** begin Material provided **

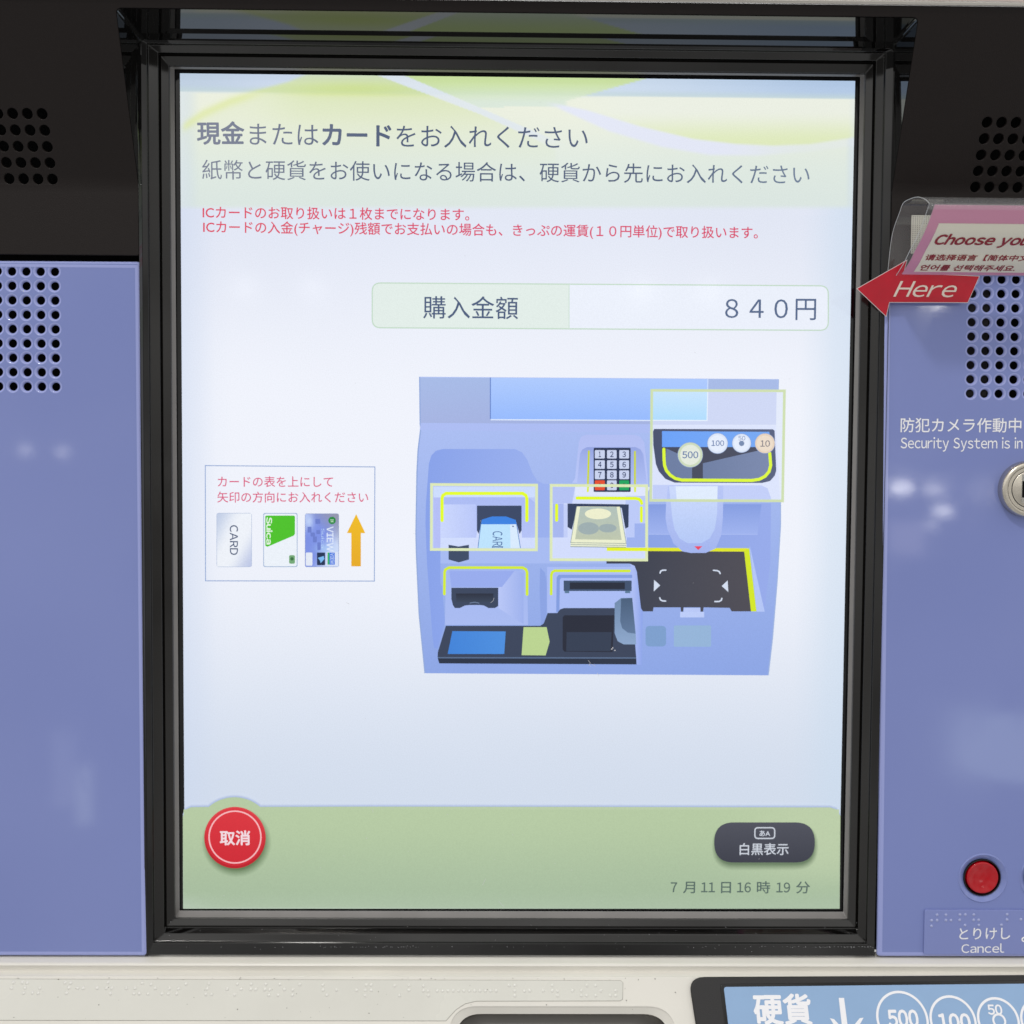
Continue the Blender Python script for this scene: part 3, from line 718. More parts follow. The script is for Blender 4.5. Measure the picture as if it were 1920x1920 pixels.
# footer
gx = Gfx()
def bump(off):
    o = [(345.5-off*.1, 1703+0), (344.5, 1530)] if off == 0 else [(345, 1702), (344, 1526)]
    R = 73+off
    a0 = math.asin(clamp((1566-1511+off)/R))
    o = [(345, 1701.5), (344.5, 1530-off), (348, 1517-off), (360, 1511.5-off)]
    for k in range(25):
        a = math.pi-a0-(math.pi-2*a0)*k/24
        o.append((441+R*math.cos(a), 1566-R*math.sin(a)))
    o += [(700, 1510.5-off), (1100, 1511-off), (1555, 1512-off), (1567, 1516-off), (1574, 1528-off), (1572.5, 1701.5)]
    return o
def footcol(x, y):
    c = mix((184, 204, 166), (169, 190, 161), sst(1520, 1700, y))
    c = mix(c, (196, 212, 176), .6*sst(1300, 1540, x)*(1-sst(1600, 1690, y)))
    return mix(c, (188, 204, 188), .7*sst(1672, 1696, y)*(.35+.65*(1-sst(345, 420, x))))
b0, b1 = bump(0), bump(5)
w_ = gx.w(); n = len(b0)
gx.mb.add([SCREEN(*SCREEN.px(*p), w_) for p in b0+b1], [[k, k+1, n+k+1, n+k] for k in range(1, n-2)], M['lcd'], gx.col((170, 186, 226), b0)+gx.col(backlight, b1))
gx.poly(b0, footcol)
gx.grid(346, 1516, 1571.5, 1698.5, 30, 12, footcol)
gx.build('footer_band', display)

gx = Gfx()
rg = lambda x, y, r: [(x+r*math.cos(2*math.pi*k/48), y+r*math.sin(2*math.pi*k/48)) for k in range(48)]
gx.glow(rg(444, 1576, 52), rg(445, 1577, 66), (104, 128, 92), footcol)
gx.circle(442, 1568.5, 57.5, lambda x, y: mix((222, 76, 82), (190, 40, 50), sst(1525, 1605, y)), n=64)
gx.circle(442, 1567.5, 54, lambda x, y: mix((222, 62, 70), (208, 48, 58), sst(1520, 1615, y)), n=64)
gx.stroke(rg(442, 1567.5, 48.5), 2.6, (250, 190, 194), True)
gx.text('取消', 413.5, 1569, 470.5, 1569, (244, 222, 228), .026)
gx.build('cancel_icon', display)
gx = Gfx()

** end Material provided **

> Problem description: Set down the complete material exactly, but do not include the images.

> Reply to the task:
Continue the Blender Python script for this scene: part 3, from line 718. More parts follow. The script is for Blender 4.5. Measure the picture as if it were 1920x1920 pixels.
# footer
gx = Gfx()
def bump(off):
    o = [(345.5-off*.1, 1703+0), (344.5, 1530)] if off == 0 else [(345, 1702), (344, 1526)]
    R = 73+off
    a0 = math.asin(clamp((1566-1511+off)/R))
    o = [(345, 1701.5), (344.5, 1530-off), (348, 1517-off), (360, 1511.5-off)]
    for k in range(25):
        a = math.pi-a0-(math.pi-2*a0)*k/24
        o.append((441+R*math.cos(a), 1566-R*math.sin(a)))
    o += [(700, 1510.5-off), (1100, 1511-off), (1555, 1512-off), (1567, 1516-off), (1574, 1528-off), (1572.5, 1701.5)]
    return o
def footcol(x, y):
    c = mix((184, 204, 166), (169, 190, 161), sst(1520, 1700, y))
    c = mix(c, (196, 212, 176), .6*sst(1300, 1540, x)*(1-sst(1600, 1690, y)))
    return mix(c, (188, 204, 188), .7*sst(1672, 1696, y)*(.35+.65*(1-sst(345, 420, x))))
b0, b1 = bump(0), bump(5)
w_ = gx.w(); n = len(b0)
gx.mb.add([SCREEN(*SCREEN.px(*p), w_) for p in b0+b1], [[k, k+1, n+k+1, n+k] for k in range(1, n-2)], M['lcd'], gx.col((170, 186, 226), b0)+gx.col(backlight, b1))
gx.poly(b0, footcol)
gx.grid(346, 1516, 1571.5, 1698.5, 30, 12, footcol)
gx.build('footer_band', display)

gx = Gfx()
rg = lambda x, y, r: [(x+r*math.cos(2*math.pi*k/48), y+r*math.sin(2*math.pi*k/48)) for k in range(48)]
gx.glow(rg(444, 1576, 52), rg(445, 1577, 66), (104, 128, 92), footcol)
gx.circle(442, 1568.5, 57.5, lambda x, y: mix((222, 76, 82), (190, 40, 50), sst(1525, 1605, y)), n=64)
gx.circle(442, 1567.5, 54, lambda x, y: mix((222, 62, 70), (208, 48, 58), sst(1520, 1615, y)), n=64)
gx.stroke(rg(442, 1567.5, 48.5), 2.6, (250, 190, 194), True)
gx.text('取消', 413.5, 1569, 470.5, 1569, (244, 222, 228), .026)
gx.build('cancel_icon', display)
gx = Gfx()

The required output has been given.